Tim Challies reviews Written in Tears by Luke Veldt, the story of how he and his wife unexpectedly lost their 13 year old daughter in Spain as a pastor and church planter.  Challies says:

Rather than write at length about a short book, let me share just a few meaningful quotes:

I hope. I believe. I know. I think. That hope is my anchor, the one certainty in an unsure world; it’s the huge gamble on which I’ve staked my life. Some days I’m as sure of it as I am of the ground I’m standing on. On other days, I wonder if I’m just trying to talk myself into something.

Sometimes people of faith have a hard time remembering that suffering was an excruciatingly painful process for Job. ‘The Lord gives and the Lord takes away; blessed be the name of the Lord,’ we quote Job brightly—forgetting that when he said it he had shaved his head and torn his clothes and that a few days later he was sitting on an ash heap, covering in painful boils and cursing the day he was born.

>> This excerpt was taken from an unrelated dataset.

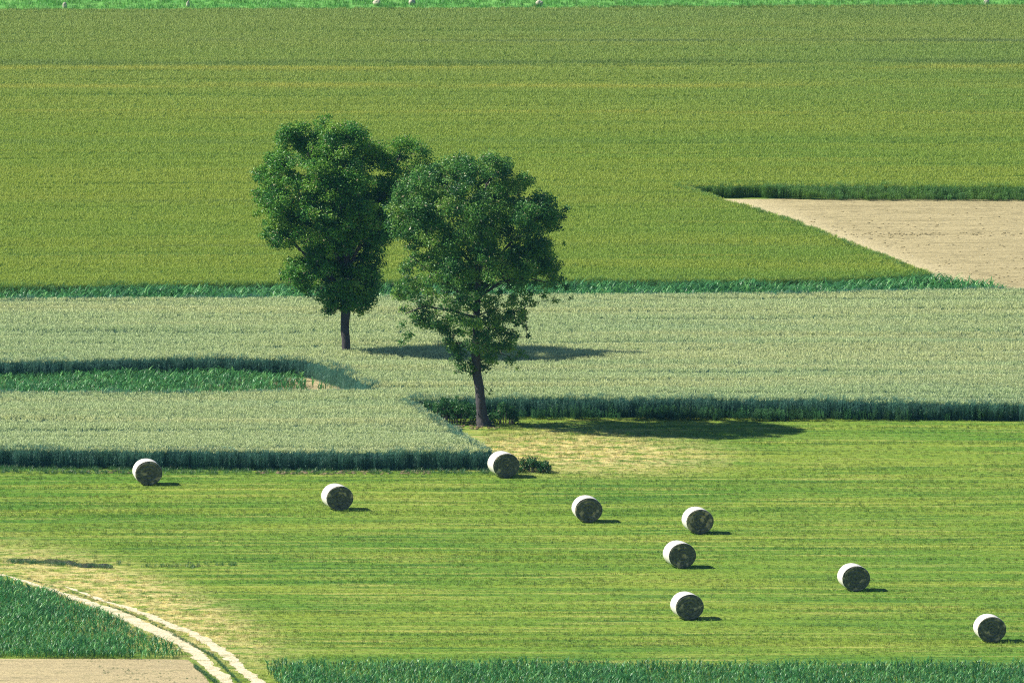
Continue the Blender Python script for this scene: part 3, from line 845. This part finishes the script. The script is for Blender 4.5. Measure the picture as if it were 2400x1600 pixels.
# ------------------------------------------------------------------ round bales
rng = np.random.default_rng(77); random.seed(5)
def M_wrap():
    s = NT('white bale net')
    tc = s.n('TexCoord').outputs['Object']
    w_ = s.n('TexWave'); w_.wave_type = 'BANDS'; w_.bands_direction = 'Y'; w_.inputs['Scale'].default_value = 7; w_.inputs['Distortion'].default_value = 1.5
    s.l(tc, w_.inputs['Vector'])
    c = s.mix(s.math('MULTIPLY', w_.outputs['Fac'], .18), (.80, .77, .68), (.58, .54, .44))
    return s.solid(c, .45, .4, w_.outputs['Fac'], .012)
def M_hay():
    s = NT('weathered hay')
    tc = s.n('TexCoord').outputs['Object']
    n_ = s.n('TexNoise'); n_.inputs['Scale'].default_value = 9; n_.inputs['Detail'].default_value = 5; s.l(tc, n_.inputs['Vector'])
    n2 = s.n('TexNoise'); n2.inputs['Scale'].default_value = 3.2; n2.inputs['Detail'].default_value = 3
    va = s.n('VectorMath', operation='ADD'); s.l(tc, va.inputs[0]); s.l(s.math('MULTIPLY', s.rnd(), 40.0), va.inputs[1]); s.l(va.outputs[0], n2.inputs['Vector'])
    c = s.mix(s.ramp(n_.outputs['Fac'], .3, .7), (.075, .08, .06), (.20, .19, .13))
    c = s.mix(s.math('MULTIPLY', s.ramp(n2.outputs['Fac'], .56, .66), .8), c, (.55, .44, .27))
    return s.solid(c, .9, .1, n_.outputs['Fac'], .03)
m_wrap, m_hay = M_wrap(), M_hay()
RB, LB = .635, 1.22
def make_bale(sd_):
    root = bpy.data.objects.new('round_bale', None); C.objects.link(root)
    # wrap: open tube, slightly barrelled, with its ends folded a hand's width over the faces; flattened where it sits
    n = 72; ys = [-.475, -.46, -.4, -.25, 0, .25, .4, .46, .475]; rr = [.99, 1.0, 1.004, 1.006, 1.01, 1.006, 1.004, 1.0, .99]
    m = MB(); vv = []
    for yv, q in zip(ys, rr):
        for k in range(n):
            t = 2 * math.pi * k / n
            r = RB * q * (1 + .006 * math.sin(5 * t + yv * 9))
            vv.append((r * math.cos(t), yv * LB, max(RB + r * math.sin(t), 0.0)))
    m.add(vv, [(i * n + k, i * n + (k + 1) % n, (i + 1) * n + (k + 1) % n, (i + 1) * n + k) for i in range(len(ys) - 1) for k in range(n)])
    m.obj('net_wrap', [m_wrap], root, True)
    for sgn in (-1, 1):
        h = MB(); rings = 22; n2 = 64; vv = [(0, sgn * LB * .49, RB)]
        for i in range(1, rings + 1):
            u = i / rings
            for k in range(n2):
                t = 2 * math.pi * k / n2
                spiral = math.sin(2 * math.pi * (u * (3.2 + sd_ * .5) - t / (2 * math.pi) + sd_ * .37))
                z = LB * .5 - .01 + .035 * spiral * (1 - u) ** .3 - .05 * (1 - u) ** 2 + .014 * mnoise.noise(Vector((math.cos(t) * u * 7, math.sin(t) * u * 7, sgn * 3 + sd_ * 11)))
                if u > .95: z -= 1.1 * (u - .95)
                jag = 1 + (.016 * math.sin(23 * t) + .008 * math.sin(41 * t)) * (u > .93)
                r = RB * u * 1.004 * jag
                vv.append((r * math.cos(t), sgn * z, max(RB + r * math.sin(t), .0)))
        ff = [(0, 1 + k, 1 + (k + 1) % n2) for k in range(n2)]
        ff += [(1 + i * n2 + k, 1 + (i + 1) * n2 + k, 1 + (i + 1) * n2 + (k + 1) % n2, 1 + i * n2 + (k + 1) % n2) for i in range(rings - 1) for k in range(n2)]
        h.add(vv, ff)
        # loose straws sticking out of the face and over the rim
        for _ in range(150):
            t = random.uniform(0, 6.283); u = math.sqrt(random.random()); r = RB * u * .96
            p = Vector((r * math.cos(t), sgn * (LB * .5 - .02), max(RB + r * math.sin(t), .03)))
            d = Vector((random.uniform(-1, 1), sgn * random.uniform(.1, .6), random.uniform(-1, 1))).normalized()
            s_ = d.orthogonal().normalized() * .005
            e = p + d * random.uniform(.05, .13)
            e.z = max(e.z, .01)
            h.add([p - s_, p + s_, e], [(0, 1, 2)])
        o = h.obj('hay_face', [m_hay], root, True)
    return root
protos_b = [make_bale(q) for q in range(3)]
bales = [ # photo x of the near face centre, photo y of the ground contact, yaw, roll, label
    (349, 1138, 8, 20, 'round bale farthest left, against the front wheat edge'),
    (797, 1197, 13.5, 100, 'round bale second from the left, alone below the wheat edge'),
    (1187, 1120, 14, 200, 'round bale at the wheat corner with a small bush behind its right side'),
    (1380, 1225, 8, 310, 'round bale midway between the wheat corner and the column of three'),
    (1641, 1252, 11, 60, 'topmost round bale of the column of three right of centre'),
    (1600, 1332, 14, 150, 'middle round bale of the column of three right of centre'),
    (1617, 1453, 12.5, 240, 'lowest round bale of the column of three right of centre'),
    (2007, 1386, 11, 330, 'round bale standing alone between the column of three and the right edge'),
    (2325, 1506, 9, 45, 'round bale nearest the bottom right corner of the photo')]
for i, (x, y, yaw, roll, lab) in enumerate(bales):
    if i < 3: b = protos_b[i]
    else:
        src = protos_b[i % 3]; b = src.copy(); C.objects.link(b)
        for ch in list(src.children):
            c_ = ch.copy(); C.objects.link(c_); c_.parent = b
    X, Y = at(x, y)
    yw = R(yaw)
    # the given pixel is the foot of the near face: step back half a length
    b.location = (X - math.sin(yw) * LB / 2, Y + math.cos(yw) * LB / 2, 0.012)
    b.rotation_euler = (0, 0, yw + (math.pi if i in (2, 5, 7) else 0))
    b.scale = (1.07, 1, .955)
    tag(b, lab, 'hay bale', 'round bales on the meadow')

# ------------------------------------------------------------------ earth bank with shade put into its colour, clods, stones
def bank(name, pts, h, label, mat):
    m = MB(); vv = []
    P2 = []
    for i in range(len(pts) - 1):
        for j in range(14):
            t = j / 14; P2.append((pts[i][0] + (pts[i + 1][0] - pts[i][0]) * t, pts[i][1] + (pts[i + 1][1] - pts[i][1]) * t))
    P2.append(pts[-1]); n = len(P2)
    for i, (x, y) in enumerate(P2):
        X, Y = at(x, y); e = math.sin(math.pi * min(1, max(0, i / (n - 1)))) ** .5
        hh = h * e * (.55 + .9 * abs(mnoise.noise(Vector((X * 1.2, 3, 1)))) + .4 * mnoise.noise(Vector((X * 5, 1, 1))))
        hh *= min(1, max(.12, .75 + 2.2 * mnoise.noise(Vector((X * 1.7, 5, 2)))))
        j1 = mnoise.noise(Vector((X * 2, 8, 1))) * .35
        vv += [(X, Y + j1, -.03), (X, Y + .06 + j1, hh * .7), (X, Y + .25 + j1, hh), (X, Y + .8, hh * .6), (X, Y + 2.4, -.03)]
    m.add(vv, [(i * 5 + k, (i + 1) * 5 + k, (i + 1) * 5 + k + 1, i * 5 + k + 1) for i in range(n - 1) for k in range(4)])
    o = m.obj(name, [mat], smooth=True); return tag(o, label, 'bank', kind='structure')
s = NT('bank painted shade'); cc = s.mix(s.ramp(s.noise((1, 1, 6), 4, .7), .4, .6), (.035, .045, .035), (.06, .075, .035))  # near-black colour stands in for the shade on the step's face
m_bank_shade = s.solid(cc, .95, .05, s.noise((7, 7, 7), 4, .7), .08)
bank('earth_bank', [(14, 1316), (105, 1320), (158, 1323), (190, 1330), (265, 1331)], .17, 'short earth step with shade painted into its dark colour in the grass above the track at left', m_bank_shade)
verge('bank_grass', [(10, 1317, 270, 1332, .9), (20, 1318, 190, 1326, .7), (275, 1322, 312, 1324, .7), (330, 1328, 560, 1324, .6), (330, 1326, 470, 1330, .8), (30, 1320, 150, 1322, .3)], 13, longgrass_p,
      'dark tufts of long grass trailing right of the earth step', 'grass', .45, .95)

def clods(name, boxes, mat, label, cat, smin, smax):
    m = MB()
    for (x0, y0_, x1, y1_, n) in boxes:
        for _ in range(n):
            X, Y = at(random.uniform(x0, x1), random.uniform(y0_, y1_)); r = random.uniform(smin, smax)
            bm = bmesh.new(); bmesh.ops.create_icosphere(bm, subdivisions=1, radius=r)
            vv = [(v.co.x * 1.5 * random.uniform(.8, 1.2) + X, v.co.y * random.uniform(.8, 1.2) + Y, max(v.co.z * .7, -.01) + r * .1) for v in bm.verts]
            ff = [tuple(v.index for v in f.verts) for f in bm.faces]; bm.free(); m.add(vv, ff)
    o = m.obj(name, [mat]); return tag(o, label, cat, kind='stuff')
clods('soil_clods', [(600, 1104, 920, 1112, 90), (940, 1103, 1010, 1111, 60), (100, 1103, 330, 1110, 25), (1060, 996, 1170, 1006, 50)], m_brown, 'brown clods of earth at the foot of the front wheat edge', 'soil', .03, .10)
clods('field_clods', [(1950, 640, 2600, 700, 140), (1800, 520, 2200, 580, 90), (1990, 545, 2400, 553, 90), (2150, 600, 2600, 660, 120), (1900, 480, 2600, 640, 130)], m_soil, 'pale clods scattered over the bare soil wedge', 'soil', .02, .07)

m_stone = NT('pale stone'); m_stone = m_stone.solid((.48, .45, .33), .8, .2, m_stone.noise((6, 6, 6), 3, .6), .03)
for i, (x, y, wd) in enumerate([(152, 20, 14), (441, 17, 11), (883, 14, 24), (966, 13, 22), (1264, 15, 22), (2312, 11, 18)]):
    X, Y = at(x, y); r = wd / pxm(y) / 2.6
    bm = bmesh.new(); bmesh.ops.create_icosphere(bm, subdivisions=3, radius=1)
    for v in bm.verts:
        v.co *= 1 + .22 * mnoise.noise(v.co * 1.3 + Vector((i * 7, 0, 0)))
        v.co.x *= r; v.co.y *= r * .8; v.co.z = v.co.z * .22 + .16
    me = bpy.data.meshes.new('boundary_stone'); bm.to_mesh(me); bm.free(); me.materials.append(m_stone)
    o = bpy.data.objects.new('boundary_stone', me); C.objects.link(o); o.location = (X, Y, 0)
    tag(o, ['small pale stone farthest left on the far field line', 'second pale stone from the left on the far field line', 'long pale stone left of the middle pair on the far field line',
            'long pale stone right of the middle pair on the far field line', 'pale stone just right of the centre on the far field line', 'pale stone near the right end of the far field line'][i],
        'stone', 'pale stones on the far field line')

# ------------------------------------------------------------------ the air between the hill and the fields
def haze():
    m = bpy.data.materials.new('haze'); m.use_nodes = True; t = m.node_tree; t.nodes.clear()
    o = t.nodes.new('ShaderNodeOutputMaterial'); v = t.nodes.new('ShaderNodeVolumePrincipled')
    v.inputs['Color'].default_value = (.22, .62, 1, 1); v.inputs['Density'].default_value = 1.8e-5; v.inputs['Anisotropy'].default_value = 0
    t.links.new(v.outputs[0], o.inputs['Volume'])
    b = MB(); X, Y0, Y1, Z0, Z1 = 7000, -3500, 7000, -2, 140
    b.add([(x, y, z) for x in (-X, X) for y in (Y0, Y1) for z in (Z0, Z1)],
          [(0, 1, 3, 2), (4, 6, 7, 5), (0, 4, 5, 1), (2, 3, 7, 6), (0, 2, 6, 4), (1, 5, 7, 3)])
    return tag(b.obj('haze', [m]), 'thin bluish air over the whole valley', 'haze', kind='stuff')
haze()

What those who have suffered loss understand is that … fears are not irrational. We know that a 99.9 percent survival rate means a devastating loss for one family out of a thousand, and that your love of God is no guarantee against that one family being yours. We come up against the indisputable conclusion that the faith we were resting in before was based largely not on the providence of God but on statistics.

I believe that God is good.

I don’t believe that it’s appropriate for you to tell for you to tell me so when my daughter dies.

When my daughter dies, it’s my job to tell you that God is good. Until I can do that, don’t be like Job’s friends. Offer your support, and wait in silence.

Don’t try to make the pain go away. The pain doesn’t go away. Hurt with me.

The … reason you should hesitate to share your thoughts on suffering with grieving friends is that they may already understand it better than you do, may be experiencing it at a level you have not, may be asking better questions and demanding better answers. It’s not that the information you have to offer is necessarily wrong; it just may not be relevant. Maybe you should be listening to your friend instead of offering advice.